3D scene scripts
[start]

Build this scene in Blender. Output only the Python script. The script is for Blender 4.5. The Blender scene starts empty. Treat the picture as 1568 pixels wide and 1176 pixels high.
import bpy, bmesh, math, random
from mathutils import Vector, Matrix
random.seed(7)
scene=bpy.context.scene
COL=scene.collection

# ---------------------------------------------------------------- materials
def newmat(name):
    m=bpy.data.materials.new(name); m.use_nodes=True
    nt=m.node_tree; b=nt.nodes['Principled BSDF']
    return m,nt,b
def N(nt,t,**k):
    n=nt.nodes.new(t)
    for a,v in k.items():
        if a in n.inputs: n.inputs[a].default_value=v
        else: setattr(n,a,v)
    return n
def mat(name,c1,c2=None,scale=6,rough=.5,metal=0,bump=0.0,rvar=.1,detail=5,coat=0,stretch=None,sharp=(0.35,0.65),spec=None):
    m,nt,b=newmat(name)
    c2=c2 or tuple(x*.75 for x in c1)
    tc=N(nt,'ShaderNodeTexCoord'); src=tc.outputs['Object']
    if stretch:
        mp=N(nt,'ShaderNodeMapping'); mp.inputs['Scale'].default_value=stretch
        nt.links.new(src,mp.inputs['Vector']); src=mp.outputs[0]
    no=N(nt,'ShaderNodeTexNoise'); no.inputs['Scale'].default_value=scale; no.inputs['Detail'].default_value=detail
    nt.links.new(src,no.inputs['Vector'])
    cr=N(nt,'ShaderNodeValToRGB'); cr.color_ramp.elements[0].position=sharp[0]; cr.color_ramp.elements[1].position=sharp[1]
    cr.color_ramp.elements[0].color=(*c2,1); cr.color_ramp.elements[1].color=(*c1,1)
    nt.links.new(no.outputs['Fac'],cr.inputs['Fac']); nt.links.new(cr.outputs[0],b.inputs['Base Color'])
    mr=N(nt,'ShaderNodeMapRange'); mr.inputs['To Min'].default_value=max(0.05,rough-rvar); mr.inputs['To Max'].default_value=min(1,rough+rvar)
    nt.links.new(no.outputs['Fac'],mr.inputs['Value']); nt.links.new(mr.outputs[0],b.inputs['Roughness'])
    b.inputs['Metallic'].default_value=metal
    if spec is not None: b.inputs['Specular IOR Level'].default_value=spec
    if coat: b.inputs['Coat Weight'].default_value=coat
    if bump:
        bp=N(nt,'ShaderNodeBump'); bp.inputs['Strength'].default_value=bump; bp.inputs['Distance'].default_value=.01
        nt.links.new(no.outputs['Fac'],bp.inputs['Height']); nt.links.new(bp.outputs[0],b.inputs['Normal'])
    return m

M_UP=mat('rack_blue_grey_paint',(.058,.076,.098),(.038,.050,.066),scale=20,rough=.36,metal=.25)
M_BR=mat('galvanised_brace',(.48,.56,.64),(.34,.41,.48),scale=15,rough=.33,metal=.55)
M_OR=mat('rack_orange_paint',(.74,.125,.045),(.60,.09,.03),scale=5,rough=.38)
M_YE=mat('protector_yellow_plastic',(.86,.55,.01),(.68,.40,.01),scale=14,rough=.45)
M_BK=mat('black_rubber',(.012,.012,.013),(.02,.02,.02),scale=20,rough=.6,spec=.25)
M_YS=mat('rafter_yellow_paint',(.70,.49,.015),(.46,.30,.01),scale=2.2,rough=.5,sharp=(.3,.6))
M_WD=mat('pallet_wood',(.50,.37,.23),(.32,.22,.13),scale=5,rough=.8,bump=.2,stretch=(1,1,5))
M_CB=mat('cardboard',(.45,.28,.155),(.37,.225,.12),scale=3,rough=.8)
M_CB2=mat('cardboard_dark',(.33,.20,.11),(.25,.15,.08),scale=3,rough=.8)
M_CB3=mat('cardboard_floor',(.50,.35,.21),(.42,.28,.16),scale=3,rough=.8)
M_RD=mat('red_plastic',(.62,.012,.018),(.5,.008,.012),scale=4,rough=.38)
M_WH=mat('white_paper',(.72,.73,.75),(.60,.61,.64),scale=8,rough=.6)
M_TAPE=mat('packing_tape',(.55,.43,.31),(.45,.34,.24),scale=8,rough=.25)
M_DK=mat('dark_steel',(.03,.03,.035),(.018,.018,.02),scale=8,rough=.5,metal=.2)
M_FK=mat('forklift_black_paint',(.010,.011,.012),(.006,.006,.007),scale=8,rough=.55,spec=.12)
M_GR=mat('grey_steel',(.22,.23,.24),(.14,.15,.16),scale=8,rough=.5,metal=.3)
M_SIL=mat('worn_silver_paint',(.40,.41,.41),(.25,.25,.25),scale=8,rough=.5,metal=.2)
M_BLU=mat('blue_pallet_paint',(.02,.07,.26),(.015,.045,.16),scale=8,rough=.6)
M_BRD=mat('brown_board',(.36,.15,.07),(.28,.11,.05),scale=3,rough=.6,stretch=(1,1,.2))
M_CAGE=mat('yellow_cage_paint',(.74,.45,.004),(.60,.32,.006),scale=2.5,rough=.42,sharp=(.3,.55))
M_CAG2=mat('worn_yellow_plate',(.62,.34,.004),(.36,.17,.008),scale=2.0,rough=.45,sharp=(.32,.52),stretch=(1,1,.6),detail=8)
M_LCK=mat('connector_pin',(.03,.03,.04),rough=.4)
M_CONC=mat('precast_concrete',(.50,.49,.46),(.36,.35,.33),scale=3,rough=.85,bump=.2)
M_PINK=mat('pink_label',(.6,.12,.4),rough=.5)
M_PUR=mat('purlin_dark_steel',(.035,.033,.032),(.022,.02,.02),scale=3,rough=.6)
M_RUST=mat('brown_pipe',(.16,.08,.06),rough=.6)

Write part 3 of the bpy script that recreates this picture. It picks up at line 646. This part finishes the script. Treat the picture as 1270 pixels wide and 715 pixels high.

[end]

- INSTRUCTION -
The lines from the first of the entries through the line holding "COL=scene.collection" are to be restated word for word, and no others.

- ANSWER FOR THIS EXERCISE -
Build this scene in Blender. Output only the Python script. The script is for Blender 4.5. The Blender scene starts empty. Treat the picture as 1568 pixels wide and 1176 pixels high.
import bpy, bmesh, math, random
from mathutils import Vector, Matrix
random.seed(7)
scene=bpy.context.scene
COL=scene.collection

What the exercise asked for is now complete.